Connaitra-on la fin de Daech ? Pour Hatem Ben Salem, président de l’ITES, Daech en tant que structure militaire sera défaite, que ce soit en Irak, en Syrie, ou encore en Libye. Mais il y a une probabilité de retour des contingents combattants. A l’ITES, nous essayons de mettre en place une stratégie de prévention mais aussi une stratégie de lutte contre le phénomène.
Et la réhabilitation ?
«C’est une question très difficile. Dans une véritable démocratie, il y a des lois à respecter. Peut-on les déchoir de leur nationalité ? Certainement pas. C’est la responsabilité de l’Etat de trouver les bonnes solutions mais également de nous tous », ajoute Hatem Ben Salem.
Les solutions aux défis
La sécurité en Méditerranée occidentale a connu d’importants changements au Maghreb, le chaos en Libye, la guerre en Syrie et en Europe, avec le Brexit, la montée de l’extrême-droite. Mais la question est de savoir si les enjeux de sécurité vont-ils se recomposer? Quels sont les défis? Les relations entre l’Europe et le Maghreb contribuent-ils à construire de nouveaux horizons stratégiques ?
D’après Mehdi Taje, directeur de l’ITES : « Il existe de multiples contradictions. Tant que la rive nord ne fera que percevoir l’Autre sous le prisme du terrorisme, du crime organisé et de l’immigration clandestine, nous ne sommes pas sortis de l’auberge. Il est question de s’interroger sur l’identité géopolitique de l’UE, la crise économique, la montée de l’extrême droite ».
Il précise: « Nous demandons d’être traité d’égal à égal. Nous devons avoir l’ambition, dans le cadre du 5+5 , d’aborder les problématiques sécuritaires communes et nous devons le faire mais en se parlant franchement en toute objectivité. C’est un non-sens qu’il ne soit pas relancé afin de créer le Grand Maghreb, l’UMA. Nous devons ériger un système de sécurité collectif, c’est à la Tunisie de proposer une relance de l’UMA, une alternative à l’UMA. Imaginez un grand Maghreb avec des frontières ouvertes, mais avec des infrastructures, des liaisons terrestres, maritimes, aériennes, des trains à grande vitesse relayant Tunis, c’est faisable ».
Et de poursuivre : « Je pense que la Tunisie doit porter ce projet de la Méditerranée. Maghreb et Sahel c’est la même matrice stratégique et géopolitique car la sécurité du Sahel dépend de la sécurité du Maghreb, qui elle aussi dépend de la bande sahélo-sahélienne. Les décideurs ne réagissent que lorsqu’ ils sont confrontés à des gestions d’urgence. »

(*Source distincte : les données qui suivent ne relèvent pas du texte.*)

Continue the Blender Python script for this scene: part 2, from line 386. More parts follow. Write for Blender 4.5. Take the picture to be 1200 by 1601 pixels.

Il conclut : « A l’image de 5+5, la Tunisie peut également porter ce projet, de créer un 5+5 maghrébo-sahélien qui intégrerait les cinq pays du Maghreb et les pays de l’Afrique de l’Ouest. Car nous avons des problématiques qui sont fondamentalement similaires. De plus, la Tunisie bénéficie d’un capital sympathie auprès des pays comme le Mali, le Tchad, le Niger… Quant à notre propre sécurité, nous ouvrons la voie aux ingérences étrangères et nous allons être dépossédés de notre avenir et de notre destin. Il ne s’agit pas de dire que la Tunisie est à l’abri ».
La nouvelle configuration de ces enjeux impose donc de repenser les conditions de la sécurité dans la région dans ses dimensions politique, économique et humaine.